"""
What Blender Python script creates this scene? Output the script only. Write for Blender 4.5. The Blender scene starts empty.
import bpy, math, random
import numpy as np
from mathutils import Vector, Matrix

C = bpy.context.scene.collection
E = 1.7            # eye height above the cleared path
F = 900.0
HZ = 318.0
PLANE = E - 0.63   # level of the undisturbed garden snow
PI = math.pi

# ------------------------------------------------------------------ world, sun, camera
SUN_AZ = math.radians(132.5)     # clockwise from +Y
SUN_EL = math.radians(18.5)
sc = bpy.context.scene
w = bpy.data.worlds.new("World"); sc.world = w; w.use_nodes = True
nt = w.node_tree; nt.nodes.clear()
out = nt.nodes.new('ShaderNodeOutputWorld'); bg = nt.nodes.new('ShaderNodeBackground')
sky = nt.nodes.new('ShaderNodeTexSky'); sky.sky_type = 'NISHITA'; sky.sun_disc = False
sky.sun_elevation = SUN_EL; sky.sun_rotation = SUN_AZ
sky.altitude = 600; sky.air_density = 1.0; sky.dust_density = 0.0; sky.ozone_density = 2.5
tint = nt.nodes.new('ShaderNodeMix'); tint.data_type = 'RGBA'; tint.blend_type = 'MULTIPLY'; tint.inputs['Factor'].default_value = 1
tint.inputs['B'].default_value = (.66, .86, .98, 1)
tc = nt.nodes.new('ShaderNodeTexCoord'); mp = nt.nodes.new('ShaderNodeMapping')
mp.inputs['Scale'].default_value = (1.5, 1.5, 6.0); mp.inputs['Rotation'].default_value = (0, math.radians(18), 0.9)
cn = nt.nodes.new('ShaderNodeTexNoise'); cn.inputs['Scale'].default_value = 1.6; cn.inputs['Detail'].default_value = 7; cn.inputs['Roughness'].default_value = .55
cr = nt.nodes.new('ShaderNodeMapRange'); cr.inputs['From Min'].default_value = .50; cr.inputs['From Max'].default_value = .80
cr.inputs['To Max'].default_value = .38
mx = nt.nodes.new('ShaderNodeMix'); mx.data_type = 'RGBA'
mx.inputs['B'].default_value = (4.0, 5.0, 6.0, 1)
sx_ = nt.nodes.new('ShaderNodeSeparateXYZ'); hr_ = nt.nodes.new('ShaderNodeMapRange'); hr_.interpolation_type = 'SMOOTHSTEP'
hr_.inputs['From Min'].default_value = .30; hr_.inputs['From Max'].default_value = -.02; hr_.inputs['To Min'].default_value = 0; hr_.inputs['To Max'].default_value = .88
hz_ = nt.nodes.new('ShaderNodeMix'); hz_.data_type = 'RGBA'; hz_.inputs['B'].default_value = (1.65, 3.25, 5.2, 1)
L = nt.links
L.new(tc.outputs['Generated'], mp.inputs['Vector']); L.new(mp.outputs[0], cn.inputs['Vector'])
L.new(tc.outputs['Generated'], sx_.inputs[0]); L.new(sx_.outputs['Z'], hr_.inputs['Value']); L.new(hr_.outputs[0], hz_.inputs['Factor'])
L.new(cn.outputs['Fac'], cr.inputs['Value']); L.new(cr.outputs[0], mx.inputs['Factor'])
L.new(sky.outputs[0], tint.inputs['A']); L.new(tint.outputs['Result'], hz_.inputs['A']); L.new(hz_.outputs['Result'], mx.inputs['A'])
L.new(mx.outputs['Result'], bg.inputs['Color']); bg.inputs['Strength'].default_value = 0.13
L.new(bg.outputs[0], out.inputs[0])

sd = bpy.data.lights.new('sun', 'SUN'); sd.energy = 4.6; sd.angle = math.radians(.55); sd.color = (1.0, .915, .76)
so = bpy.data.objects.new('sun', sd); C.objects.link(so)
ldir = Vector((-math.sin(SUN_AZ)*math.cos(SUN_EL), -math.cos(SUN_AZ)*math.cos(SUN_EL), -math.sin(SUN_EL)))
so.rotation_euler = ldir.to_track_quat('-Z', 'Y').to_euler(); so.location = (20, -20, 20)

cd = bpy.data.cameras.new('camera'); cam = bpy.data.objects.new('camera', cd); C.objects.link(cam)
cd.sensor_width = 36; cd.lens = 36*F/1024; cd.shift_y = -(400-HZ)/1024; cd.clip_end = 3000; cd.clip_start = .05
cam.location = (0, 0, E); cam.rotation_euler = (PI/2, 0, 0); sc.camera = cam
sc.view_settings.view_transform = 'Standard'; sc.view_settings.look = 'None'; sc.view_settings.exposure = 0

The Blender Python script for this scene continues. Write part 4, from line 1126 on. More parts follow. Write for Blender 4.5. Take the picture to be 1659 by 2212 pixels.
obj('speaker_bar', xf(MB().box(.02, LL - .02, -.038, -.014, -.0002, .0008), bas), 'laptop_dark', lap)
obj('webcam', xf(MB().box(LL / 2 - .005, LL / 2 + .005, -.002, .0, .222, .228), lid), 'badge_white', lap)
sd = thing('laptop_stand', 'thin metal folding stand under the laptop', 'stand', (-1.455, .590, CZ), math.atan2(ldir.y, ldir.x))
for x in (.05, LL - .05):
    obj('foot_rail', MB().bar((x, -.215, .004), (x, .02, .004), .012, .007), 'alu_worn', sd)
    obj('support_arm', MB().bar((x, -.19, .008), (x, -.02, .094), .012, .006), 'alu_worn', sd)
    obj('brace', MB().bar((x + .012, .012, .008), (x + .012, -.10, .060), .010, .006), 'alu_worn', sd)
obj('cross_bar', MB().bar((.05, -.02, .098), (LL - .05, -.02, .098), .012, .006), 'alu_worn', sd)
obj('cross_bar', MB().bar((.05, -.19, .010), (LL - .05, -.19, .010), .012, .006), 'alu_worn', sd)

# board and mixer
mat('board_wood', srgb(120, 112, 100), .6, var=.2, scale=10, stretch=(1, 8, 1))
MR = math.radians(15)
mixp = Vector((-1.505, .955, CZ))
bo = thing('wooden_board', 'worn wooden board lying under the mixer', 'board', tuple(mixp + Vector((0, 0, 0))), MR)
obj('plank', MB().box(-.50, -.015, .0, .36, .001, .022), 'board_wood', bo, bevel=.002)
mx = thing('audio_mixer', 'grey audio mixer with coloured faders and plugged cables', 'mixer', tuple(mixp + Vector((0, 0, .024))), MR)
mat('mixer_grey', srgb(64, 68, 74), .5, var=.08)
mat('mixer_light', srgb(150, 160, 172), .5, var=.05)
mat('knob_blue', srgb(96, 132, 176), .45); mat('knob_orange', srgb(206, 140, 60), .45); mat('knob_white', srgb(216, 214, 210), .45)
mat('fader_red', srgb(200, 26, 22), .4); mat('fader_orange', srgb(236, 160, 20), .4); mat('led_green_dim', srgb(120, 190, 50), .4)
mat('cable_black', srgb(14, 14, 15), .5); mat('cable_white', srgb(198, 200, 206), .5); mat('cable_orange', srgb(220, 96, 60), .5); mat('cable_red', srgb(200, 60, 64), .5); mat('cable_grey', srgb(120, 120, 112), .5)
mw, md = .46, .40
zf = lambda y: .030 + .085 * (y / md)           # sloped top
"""
* **Work to be completed**
Identify and copy all lines with the word "Python".

* **Output of the task**
What Blender Python script creates this scene? Output the script only. Write for Blender 4.5. The Blender scene starts empty.
The Blender Python script for this scene continues. Write part 4, from line 1126 on. More parts follow. Write for Blender 4.5. Take the picture to be 1659 by 2212 pixels.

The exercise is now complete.